When users arrive on the page, the impression is of a cultural space rather than one related to language learning. Cervantes maintains the website as an arts and history portal for users, and by doing so increases its credibility by demonstrating its expertise on all aspects of Spanish culture. The arts connection is well timed – Málaga’s growing reputation in that field was discussed in a March 2015 item in the New York Times.

Malaca Instituto, one of Málaga’s well-known language schools, uses a similar cultural approach but with a focus on food. More specifically, it leverages the reputation of Spanish cuisine by offering cooking classes. Students receive standard language training but also hear gastronomy talks, go on gastronomical walking tours, see food-related films, and most importantly spend time in the kitchen learning how to make typical Andalucian dishes.

Andalucia is in the midst of a regional strategy to elevate the profile of its cuisine, with Málaga positioning itself as the region’s food hub. With the city having been declared in international newspapers and websites as experiencing a “food revolution,” Malaca Instituto’s language plus food formula aims to take advantage of this growing recognition.

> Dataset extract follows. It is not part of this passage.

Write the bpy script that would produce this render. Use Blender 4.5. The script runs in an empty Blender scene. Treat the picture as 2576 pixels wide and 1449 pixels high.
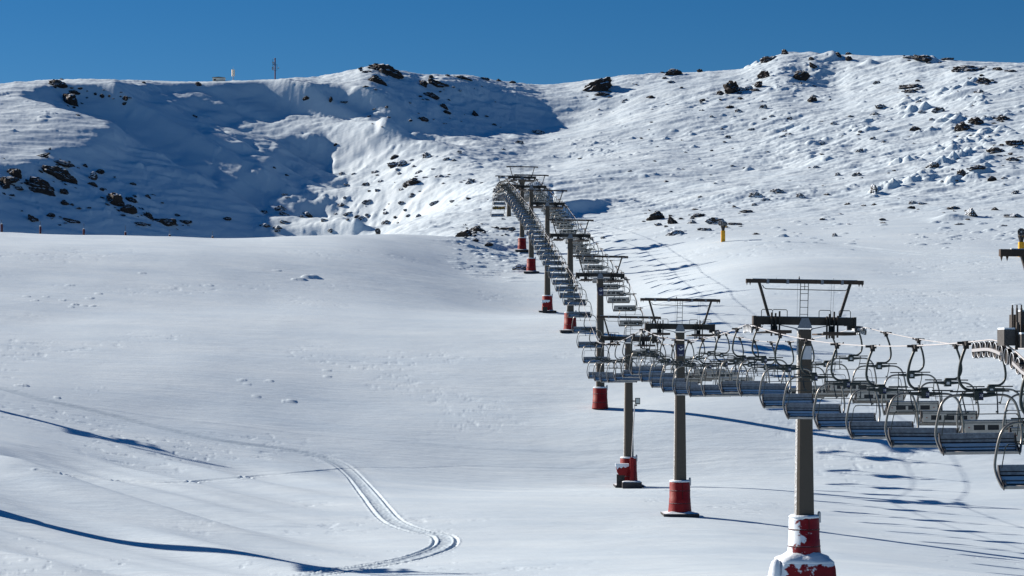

Location, location, location

In areas of food, art, history, and lifestyle, Málaga’s educational institutions have positioned themselves on the crest of a wave of popularity. While not all cities are at historical crossroads, or are internationally known for sun and sea, or have the varied present-day attractions of Málaga, the same strategies of location-first marketing can work for international educators anywhere.

Understanding which elements of each locale are capable of exciting students and presenting them knowledgeably is the key to building cultural credibility. Effective use of technology and social media can be the conduit for getting those ideas across. Furthermore, facilitating not only students’ overseas learning, but also their cultural explorations, can help boost enrolments and strengthen educators’ brands. Afterward, students are more likely to become ambassadors for the cities they visited and the schools they attended there.